* **PROVIDED DATA**
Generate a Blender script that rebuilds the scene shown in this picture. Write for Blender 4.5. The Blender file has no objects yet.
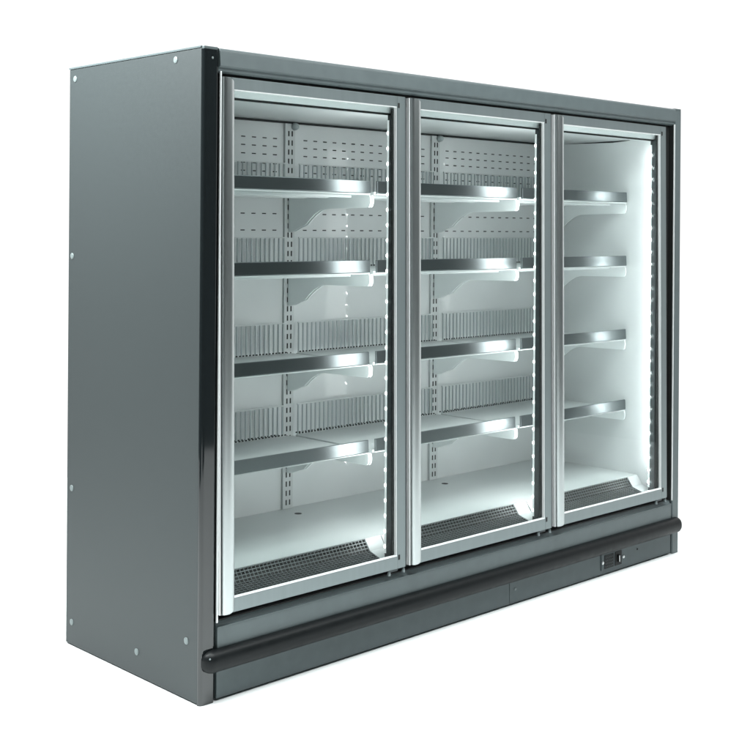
import bpy, bmesh, math
from mathutils import Vector, Matrix
S = bpy.context.scene
C = S.collection

# ------------------------------------------------------------------ camera
cam = bpy.data.cameras.new('camera'); co = bpy.data.objects.new('camera', cam); C.objects.link(co)
CX, CY, CZ, YAW, PITCH, ROLL, FPX, V0 = -2.26777, -3.11397, 1.48906, 0.7688, -0.00051, 0.00725, 1227.778, 230.0
F = Vector((math.sin(YAW)*math.cos(PITCH), math.cos(YAW)*math.cos(PITCH), math.sin(PITCH)))
R = Vector((math.cos(YAW), -math.sin(YAW), 0)); U = R.cross(F)
c_, s_ = math.cos(ROLL), math.sin(ROLL)
R, U = c_*R + s_*U, -s_*R + c_*U
M = Matrix((R, U, -F)).transposed().to_4x4(); M.translation = (CX, CY, CZ)
co.matrix_world = M
cam.sensor_width = 36; cam.lens = 36*FPX/750
cam.shift_y = (V0-375)/750
cam.clip_start = .05; cam.clip_end = 200
S.camera = co
S.render.resolution_x = S.render.resolution_y = 1024
S.render.engine = 'CYCLES'

# ------------------------------------------------------------------ studio surroundings
w = bpy.data.worlds.new('World'); S.world = w; w.use_nodes = True
nt = w.node_tree; nt.nodes.clear()
tc = nt.nodes.new('ShaderNodeTexCoord')
dot = nt.nodes.new('ShaderNodeVectorMath'); dot.operation = 'DOT_PRODUCT'
dot.inputs[1].default_value = (0.695, 0.719, 0)
rmp = nt.nodes.new('ShaderNodeValToRGB')
mr = nt.nodes.new('ShaderNodeMapRange'); mr.inputs[1].default_value = -1; mr.inputs[2].default_value = 1
bg = nt.nodes.new('ShaderNodeBackground'); out = nt.nodes.new('ShaderNodeOutputWorld')
nt.links.new(tc.outputs['Generated'], dot.inputs[0])
nt.links.new(dot.outputs['Value'], mr.inputs[0]); nt.links.new(mr.outputs[0], rmp.inputs[0])
cr = rmp.color_ramp
cr.elements[0].position = 0.40; cr.elements[0].color = (.022, .026, .027, 1)
cr.elements[1].position = 0.67; cr.elements[1].color = (1, 1, 1, 1)
e = cr.elements.new(.50); e.color = (.04, .047, .048, 1)
e = cr.elements.new(.58); e.color = (.17, .2, .2, 1)
bg.inputs['Strength'].default_value = 1.15
nt.links.new(rmp.outputs[0], bg.inputs[0]); nt.links.new(bg.outputs[0], out.inputs[0])

def lamp(name, loc, to, sx, sy, power, col=(1, 1, 1), spread=180):
    l = bpy.data.lights.new(name, 'AREA'); l.shape = 'RECTANGLE'; l.size = sx; l.size_y = sy
    l.energy = power; l.color = col; l.spread = math.radians(spread)
    o = bpy.data.objects.new(name, l); C.objects.link(o); o.location = loc
    o.rotation_euler = (Vector(to)-Vector(loc)).to_track_quat('-Z', 'Y').to_euler()
    return o
lamp('ceiling_softbox', (1.4, -1.2, 6.5), (1.4, .2, 0), 12, 12, 420, (.95, 1, 1), spread=34)
lamp('side_softbox', (-1.2, .70, 3.0), (0, .42, 1.75), 1.0, 1.0, 170, (.95, 1, 1))
lamp('front_softbox', (1.35, -1.6, 3.2), (1.35, 0, 1.5), 3.4, .8, 70, (.95, 1, 1))

S.view_settings.view_transform = 'Standard'; S.view_settings.look = 'None'
S.view_settings.exposure = 0; S.view_settings.gamma = 1

# ------------------------------------------------------------------ materials
def mat(name, col, rough=.5, metal=0., spec=.5, coat=0., coat_r=.05, var=0., vscale=60, bump=0., bscale=300, emit=None, stretch=None):
    m = bpy.data.materials.new(name); m.use_nodes = True
    n = m.node_tree.nodes; L = m.node_tree.links; b = n['Principled BSDF']
    b.inputs['Base Color'].default_value = (*col, 1); b.inputs['Roughness'].default_value = rough
    b.inputs['Metallic'].default_value = metal; b.inputs['Specular IOR Level'].default_value = spec
    b.inputs['Coat Weight'].default_value = coat; b.inputs['Coat Roughness'].default_value = coat_r
    if emit:
        b.inputs['Emission Color'].default_value = (*emit[0], 1); b.inputs['Emission Strength'].default_value = emit[1]
    if var or bump:
        t = n.new('ShaderNodeTexCoord'); mp = n.new('ShaderNodeMapping')
        L.new(t.outputs['Object'], mp.inputs[0])
        if stretch: mp.inputs['Scale'].default_value = stretch
    if var:
        z = n.new('ShaderNodeTexNoise'); z.inputs['Scale'].default_value = vscale; z.inputs['Detail'].default_value = 6
        L.new(mp.outputs[0], z.inputs['Vector'])
        mx = n.new('ShaderNodeMapRange'); mx.inputs[1].default_value = .3; mx.inputs[2].default_value = .7
        mx.inputs[3].default_value = 1-var; mx.inputs[4].default_value = 1+var
        L.new(z.outputs['Fac'], mx.inputs[0])
        vm = n.new('ShaderNodeVectorMath'); vm.operation = 'SCALE'; vm.inputs[0].default_value = col
        L.new(mx.outputs[0], vm.inputs['Scale']); L.new(vm.outputs[0], b.inputs['Base Color'])
        rr = n.new('ShaderNodeMapRange'); rr.inputs[1].default_value = .3; rr.inputs[2].default_value = .7
        rr.inputs[3].default_value = max(rough-var*.5, .02); rr.inputs[4].default_value = min(rough+var*.5, 1)
        L.new(z.outputs['Fac'], rr.inputs[0]); L.new(rr.outputs[0], b.inputs['Roughness'])
    if bump:
        z2 = n.new('ShaderNodeTexNoise'); z2.inputs['Scale'].default_value = bscale; z2.inputs['Detail'].default_value = 3
        L.new(mp.outputs[0], z2.inputs['Vector'])
        bp = n.new('ShaderNodeBump'); bp.inputs['Strength'].default_value = bump; bp.inputs['Distance'].default_value = .002
        L.new(z2.outputs['Fac'], bp.inputs['Height']); L.new(bp.outputs[0], b.inputs['Normal'])
    return m
MT = dict(
 floor=mat('studio_floor', (.88, .9, .9), .9, spec=0),
 panel=mat('grey_coated_steel', (.039, .048, .0495), .5, spec=.35, var=.035, vscale=70, bump=.12, bscale=500),
 capm=mat('black_gloss_cap', (.010, .013, .014), .07, spec=.6, coat=.3),
 trim=mat('grey_painted_steel', (.094, .118, .122), .38, spec=.4, var=.05, vscale=25, bump=.05, bscale=400),
 kick=mat('grey_kick_steel', (.074, .094, .098), .45, spec=.3, var=.08, vscale=20),
 alu=mat('anodised_aluminium', (.20, .235, .24), .36, metal=.45, var=.04, vscale=40, stretch=(1, 1, .05)),
 handle=mat('polished_aluminium', (.48, .515, .515), .28, metal=.9),
 bright=mat('bright_aluminium_lit_reveal', (.88, .9, .9), .3, metal=.2),  # near-white also stands in for LED light scattered on the door reveals
 black=mat('black_rubber_gap_shade', (.008, .009, .009), .6),  # rubber parts, and shade painted into gaps and the grille pit
 bumper=mat('black_bumper_plastic', (.005, .0065, .0072), .45, spec=.2, var=.1, vscale=30),
 white=mat('white_interior_sheet', (.63, .66, .662), .42, var=.02, vscale=8, coat=.2, coat_r=.03),
 deck=mat('white_interior_deck', (.54, .575, .575), .35, var=.03, vscale=6, coat=.2, coat_r=.12),
 shelf=mat('white_shelf_steel', (.52, .55, .552), .4, var=.03, vscale=15),
 brk=mat('pale_bracket_steel', (.86, .9, .9), .35),
 rail=mat('dark_price_rail', (.16, .18, .185), .28, metal=.95),
 dark=mat('dark_slot', (.006, .008, .008), .7),
 wire=mat('guard_wire', (.34, .39, .395), .4),
 mull=mat('charcoal_mullion', (.045, .056, .060), .5, var=.15, vscale=60),
 grid=mat('grille_metal', (.12, .135, .138), .35, metal=.4),
 cap=mat('pale_screw_cap', (.17, .205, .205), .45),
 led=mat('lit_diode', (1, 1, 1), emit=((.97, 1, 1), 10)),
 ledr=mat('lit_diode_strong', (1, 1, 1), emit=((.97, 1, 1), 210)),
 lens=mat('lit_lens', (.8, .85, .85), .3, emit=((1, 1, 1), 9.5)),
 ledbase=mat('strip_lens', (.8, .85, .85), .3, emit=((.95, 1, 1), .35)),
)
g = bpy.data.materials.new('clear_glass'); g.use_nodes = True
n = g.node_tree.nodes; L = g.node_tree.links; n.clear()
o_ = n.new('ShaderNodeOutputMaterial'); mx = n.new('ShaderNodeMixShader'); tr = n.new('ShaderNodeBsdfTransparent')
gl = n.new('ShaderNodeBsdfGlossy'); gl.inputs['Roughness'].default_value = .02
lw = n.new('ShaderNodeLayerWeight'); lw.inputs['Blend'].default_value = .5
pw = n.new('ShaderNodeMath'); pw.operation = 'POWER'; pw.inputs[1].default_value = 5
fr = n.new('ShaderNodeMath'); fr.operation = 'MULTIPLY_ADD'; fr.inputs[1].default_value = .9; fr.inputs[2].default_value = .007
L.new(lw.outputs['Facing'], pw.inputs[0]); L.new(pw.outputs[0], fr.inputs[0])
tr.inputs[0].default_value = (.95, .975, .97, 1)
L.new(fr.outputs[0], mx.inputs[0]); L.new(tr.outputs[0], mx.inputs[1]); L.new(gl.outputs[0], mx.inputs[2]); L.new(mx.outputs[0], o_.inputs[0])
MT['glass'] = g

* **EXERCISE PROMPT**
Only lines belong in the copy: transcribe those from the start of the data through the line that contains "C = S.collection", and skip the pictures.

* **EXERCISE OUTPUT**
Generate a Blender script that rebuilds the scene shown in this picture. Write for Blender 4.5. The Blender file has no objects yet.
import bpy, bmesh, math
from mathutils import Vector, Matrix
S = bpy.context.scene
C = S.collection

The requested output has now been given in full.